Precisamente secondo l’organo giudicante:
Precisamente secondo l’organo giudicante “la relazione redatta dal consulente tecnico nel corso di un procedimento di mediazione, che si concluda senza accordo può essere prodotta nel successivo giudizio ad opera di una delle parti senza violare le regole sulla riservatezza, in virtù di un equilibrato contemperamento fra la citata esigenza di riservatezza che ispira il procedimento di mediazione e quella di economicità e utilità delle attività che si compiono nel corso ed all’interno di tale procedimento. Ne consegue che il Giudice potrà utilizzare tale relazione come prova atipica valutabile secondo scienza e coscienza, con prudenza, secondo le circostanze e le prospettazioni, istanze e rilievi delle parti più che per fondare la sentenza per trarne argomenti ed elementi utili di formazione del suo giudizio“.

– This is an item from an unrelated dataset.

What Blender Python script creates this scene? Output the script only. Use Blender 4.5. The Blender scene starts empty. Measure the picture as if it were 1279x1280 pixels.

Nell’ordinanza succitata, ad opera del dr. Moriconi del tribunale di Roma inoltre si legge: “ritiene il giudice, alla luce delle precedenti considerazioni ed in un’ottica di equilibrato contemperamento fra l’esigenza, nei limiti in cui è normata, di riservatezza che ispira il procedimento di mediazione e quella di economicità e utilità delle attività che si compiono nel corso ed all’interno del procedimento, di poter dichiarare legittima ed ammissibile la produzione nella causa alla quale pertiene la mediazione, dell’elaborato del consulente tecnico esterno. Limitatamente, ove occorra rilevarlo, agli aspetti ed ai contenuti che siano strettamente corrispondenti al compito accertativo che gli sia stato affidato“.
Merita infine un accenno – sempre in relazione all’ammissibilità, in giudizio, della relazione peritale resa in mediazione – anche una peculiare pronuncia resa dal Tribunale di Ascoli il 18 Aprile 2017, con cui il Giudice ha prescritto al Mediatore (nell’evidente intento di riduzione dei tempi processuali, in ipotesi di mancato accordo delle parti), la formulazione di proposta conciliativa, sulla base di espletata consulenza tecnica, su quesiti già formulati dallo stesso Giudice, prevedendo anche l’eventuale acquisizione d’ufficio agli atti del giudizio, della medesima consulenza.
Ciò che peraltro conferma, a parere della Scrivente, che non solo è possibile utilizzare nel processo civile la relazione peritale resa nel procedimento di mediazione, ma che tale utilizzo si rileva estremamente opportuno ai fini del potenziamento e dell’incentivazione dello scopo deflattivo connaturato all’istituto della mediazione, incoraggiando le parti a concludere un accordo bonario (basato peraltro su rilievi tecnici di un soggetto terzo) ed evitando di istaurare inutili contenziosi.